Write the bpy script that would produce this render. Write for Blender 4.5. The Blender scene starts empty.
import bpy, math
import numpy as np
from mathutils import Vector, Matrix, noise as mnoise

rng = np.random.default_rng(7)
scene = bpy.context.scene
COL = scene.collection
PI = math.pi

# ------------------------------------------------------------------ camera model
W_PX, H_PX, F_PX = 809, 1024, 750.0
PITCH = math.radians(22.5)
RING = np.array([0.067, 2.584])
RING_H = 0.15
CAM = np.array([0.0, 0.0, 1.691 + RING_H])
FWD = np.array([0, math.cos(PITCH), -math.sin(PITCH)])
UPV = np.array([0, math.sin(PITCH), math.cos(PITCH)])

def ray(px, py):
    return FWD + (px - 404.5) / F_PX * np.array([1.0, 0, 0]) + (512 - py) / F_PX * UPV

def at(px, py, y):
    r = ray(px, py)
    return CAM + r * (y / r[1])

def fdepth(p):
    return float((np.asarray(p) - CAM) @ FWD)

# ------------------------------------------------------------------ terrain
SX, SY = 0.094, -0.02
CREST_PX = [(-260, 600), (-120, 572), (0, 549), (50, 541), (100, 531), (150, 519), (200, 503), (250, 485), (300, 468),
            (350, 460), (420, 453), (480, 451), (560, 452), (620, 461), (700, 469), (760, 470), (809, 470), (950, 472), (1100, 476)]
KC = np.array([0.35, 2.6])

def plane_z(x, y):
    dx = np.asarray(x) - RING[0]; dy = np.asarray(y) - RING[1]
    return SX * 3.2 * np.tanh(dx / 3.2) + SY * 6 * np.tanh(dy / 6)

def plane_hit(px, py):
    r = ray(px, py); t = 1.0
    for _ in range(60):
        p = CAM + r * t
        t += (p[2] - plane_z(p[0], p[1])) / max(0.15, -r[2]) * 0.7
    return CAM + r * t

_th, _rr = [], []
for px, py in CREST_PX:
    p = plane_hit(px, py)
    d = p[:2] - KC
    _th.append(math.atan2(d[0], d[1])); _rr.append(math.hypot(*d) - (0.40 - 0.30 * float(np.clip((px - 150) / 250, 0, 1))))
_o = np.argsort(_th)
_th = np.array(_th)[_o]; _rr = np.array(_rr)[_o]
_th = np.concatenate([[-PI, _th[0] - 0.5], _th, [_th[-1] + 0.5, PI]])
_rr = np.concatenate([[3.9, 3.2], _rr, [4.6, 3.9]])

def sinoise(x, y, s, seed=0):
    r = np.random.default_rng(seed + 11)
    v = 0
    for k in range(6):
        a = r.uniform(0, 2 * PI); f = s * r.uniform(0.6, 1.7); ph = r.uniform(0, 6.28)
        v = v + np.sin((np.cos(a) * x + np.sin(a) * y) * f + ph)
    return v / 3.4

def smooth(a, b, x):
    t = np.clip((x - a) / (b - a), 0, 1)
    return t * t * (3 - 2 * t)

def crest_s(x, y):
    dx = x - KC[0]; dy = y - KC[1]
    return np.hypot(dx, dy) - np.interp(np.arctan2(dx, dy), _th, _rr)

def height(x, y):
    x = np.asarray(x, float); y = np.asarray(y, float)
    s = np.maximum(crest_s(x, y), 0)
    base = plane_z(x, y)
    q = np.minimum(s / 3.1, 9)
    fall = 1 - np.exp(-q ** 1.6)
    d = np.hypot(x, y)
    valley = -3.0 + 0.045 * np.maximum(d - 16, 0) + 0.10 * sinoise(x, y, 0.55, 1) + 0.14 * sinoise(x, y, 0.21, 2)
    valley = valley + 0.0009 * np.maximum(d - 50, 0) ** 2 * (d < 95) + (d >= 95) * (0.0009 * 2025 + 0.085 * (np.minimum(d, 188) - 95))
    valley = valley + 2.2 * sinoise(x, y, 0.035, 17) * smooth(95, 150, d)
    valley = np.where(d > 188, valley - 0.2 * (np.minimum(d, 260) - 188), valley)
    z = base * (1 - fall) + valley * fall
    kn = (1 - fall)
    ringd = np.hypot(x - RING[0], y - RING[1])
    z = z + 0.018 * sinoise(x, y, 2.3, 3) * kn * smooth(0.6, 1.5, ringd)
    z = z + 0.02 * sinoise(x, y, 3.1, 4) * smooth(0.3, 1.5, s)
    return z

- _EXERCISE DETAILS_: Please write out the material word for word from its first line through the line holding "return float((np.asarray(p) - CAM) @ FWD)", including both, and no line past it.

- _SOLVED PROBLEM_:
Write the bpy script that would produce this render. Write for Blender 4.5. The Blender scene starts empty.
import bpy, math
import numpy as np
from mathutils import Vector, Matrix, noise as mnoise

rng = np.random.default_rng(7)
scene = bpy.context.scene
COL = scene.collection
PI = math.pi

# ------------------------------------------------------------------ camera model
W_PX, H_PX, F_PX = 809, 1024, 750.0
PITCH = math.radians(22.5)
RING = np.array([0.067, 2.584])
RING_H = 0.15
CAM = np.array([0.0, 0.0, 1.691 + RING_H])
FWD = np.array([0, math.cos(PITCH), -math.sin(PITCH)])
UPV = np.array([0, math.sin(PITCH), math.cos(PITCH)])

def ray(px, py):
    return FWD + (px - 404.5) / F_PX * np.array([1.0, 0, 0]) + (512 - py) / F_PX * UPV

def at(px, py, y):
    r = ray(px, py)
    return CAM + r * (y / r[1])

def fdepth(p):
    return float((np.asarray(p) - CAM) @ FWD)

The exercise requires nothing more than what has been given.